「格」の高さとは、なにか

茶道をしているときによく聞く「格(かく)」。着物、道具、お花にも格があり、お菓子にも格があります。どんなお菓子が格が高いのかというと、

主菓子:薯蕷饅頭(じょうようまんじゅう)中に餡が入っている丸いおまんじゅう
干菓子:煎餅や落雁

その理由は

昔から存在しているから

です。

高価な価格のもの、見栄えがいいものの方が良いものののような気がして、格も高いような気がします。しかしそうでもないんです。

茶道の場合のお菓子の「格」について書きます。

コンテンツ
  • 「格」の高さとはなんでしょうか?
  • 茶道で使うお菓子の「格」の違い

「格」の高さとはなんでしょうか?

「格」は「レベル」に近い使い方をしていると感じます。

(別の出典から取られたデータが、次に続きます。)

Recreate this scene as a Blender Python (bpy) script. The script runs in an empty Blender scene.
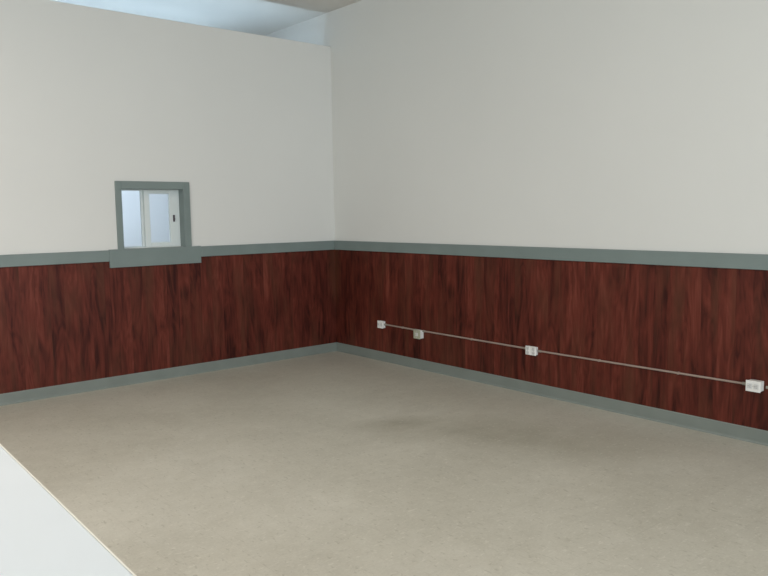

物事には横で比べる同列の事柄と縦で比べる段階が存在します。比べる場合には横と縦の基準があります。「格」とは、この縦の部分の1つの表し方だと考えます。
日常的によく聞くのは、「レベルが違う」です。「レベち」という略語ができるくらいよく言われます。これは、2つの出来事を縦の基準で比べています。

ちなみにネットの辞書では格をどのように定義しているでしょうか。格だけでは見当たらず、「格式の高い」という言葉だとありました。

格式が高いの意味

物事に伝統や品位が感じられる様

Weblioより

とあります。茶道で「格」という言葉が使われる場合は「格式」のことを指しています。お茶でレベルの比較、縦の比較をする場合には、「伝統」の部分を比較している場合が多いです。
伝統は長く続いていて、歴史のある物事であるからです。それを縦軸の格として重んじるのが茶道で使われる格です。

基本的に昔からあるもののほうが格が高く、品位が感じられる事柄でも「格」という言葉の中では歴史が浅ければ格は上がりません。値段が高いことが条件でもありません。とにかく歴史と伝統だと思います。物を高価にすることは、短時間でも作れますが、歴史や伝統は短期間では作れません。それが茶道で言われる格といわれるものでしょう。

茶道で使うお菓子の「格」の違い

お菓子にも格があります。格の高いお菓子は 濃茶で使われる主菓子では上用饅頭 薄茶ではつかわれるお干菓子では煎餅や落雁です。

なぜ上用饅頭と落雁が格が高いのでしょうか?

これらは、昔からあるものだから

一般的に上生菓子と呼ばれるのは、濃茶をいただく時のお菓子です。濃茶の時のお菓子は「主菓子」と呼ばれます。餡をつかって四季折々のきれいな色で、季節ごとのデザインがあり目にも楽しいです。この主菓子の中でも格が高いのは、上用饅頭(じょうようまんじゅう)です。丸い形で白い生地のシンプルなおまんじゅうです。

昔は砂糖を使ったお菓子は高価で、地位の高い人しか食べられないものでした。上のものに用いる饅頭ということで、上用饅頭と漢字で書かれます。また、もともと材料の名前から、薯蕷(じょうよ)饅頭とも書きます。薯蕷とは、とろろいも、山芋のことです。餡の周りの生地に山芋などをすりおろして練りこみ、それを蒸してつくられます。山芋などを練り込むことで柔らかくふっくらします。

デパ地下の和菓子屋さんで販売されている季節を表現した、きれいな色の主菓子は手が込んでいるのでその分値段も高いです。変わって、上用饅頭は飾りの少ないシンプルなまんじゅうなので、値段もそんなにしません。でも「格」は上用饅頭のほうが上です。それは、茶道が始まった頃から存在する、歴史のあるお菓子だからです。

お干菓子の格も押してあるものが高いと言われるのは、煎餅や落雁も昔からある伝統的なものだからでしょう。寒天や飴細工でつくられたお菓子も干菓子として使われますが、煎餅や落雁に比べると最近出てきた種類です。なので、格としては低くなっています。

お干菓子は、押さえている手順が加えられているものが格が高い。と覚えると簡単です。格の高さによって、菓子盆の並べる位置が決まるので、干菓子を盛り付けるときに覚えておくと困りません。

まとめ

一番最初に出来たものが最も長い歴史があるために格が高くなる。

最初にできたことでもその後使われなければ長い歴史を超えられないので、今まで残っているということはそれだけで格の高さを証明できるということでしょう。

歴史や伝統が必要だとすると、最近出てきたものはどんなに良いものでも、格としては超えられないんですね。そう考えると高い格をいまから目指すことは難しいですね。世の中では、昔のものよりも最新のもののほうが性能が良いものであることのほうが多いです。改善がなされていますからね。でも「格」という物差しでは適用されることはないんですね。